What a cautious institution should do this year (without overpromising)
A credible first step is portfolio mapping, not grand declarations. Banks and investors can begin by identifying sectors where nature dependency is high (agriculture, mining, hydropower, forestry, real estate near sensitive ecosystems), and where the institution already sees volatility, disruption, or regulatory friction. (what you can measure, what you can control!)
Next is borrower-level questions that fit existing credit workflows. Instead of creating a parallel “nature questionnaire,” integrate a short set of prompts into annual reviews for higher-risk sectors: water dependency, land footprint, supplier traceability, and exposure to protected areas or high conservation value zones.
Finally, build governance and documentation. In the same way climate risk matured through model governance and audit trails, nature risk will require a clear record of assumptions, data sources, and escalation triggers. This is where caution becomes an advantage: disciplined documentation keeps institutions credible when expectations tighten.

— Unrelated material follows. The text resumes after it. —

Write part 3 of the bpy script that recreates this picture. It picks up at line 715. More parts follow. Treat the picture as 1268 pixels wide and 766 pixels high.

The takeaway: nature risk is becoming financially material in ordinary ways
In APAC finance, biodiversity and nature risk is rarely a single dramatic event. It is more often a chain: resource pressure becomes operational disruption; disruption becomes cost and capex; cost becomes weaker coverage ratios; weaker ratios become credit deterioration.
Institutions that start modestly—mapping exposure, embedding a few decision-useful checks, and training teams to recognise nature-linked drivers—will be better prepared than those waiting for perfect data or a perfect framework.
Once again, don't underestimate the hidden "Chain" effect!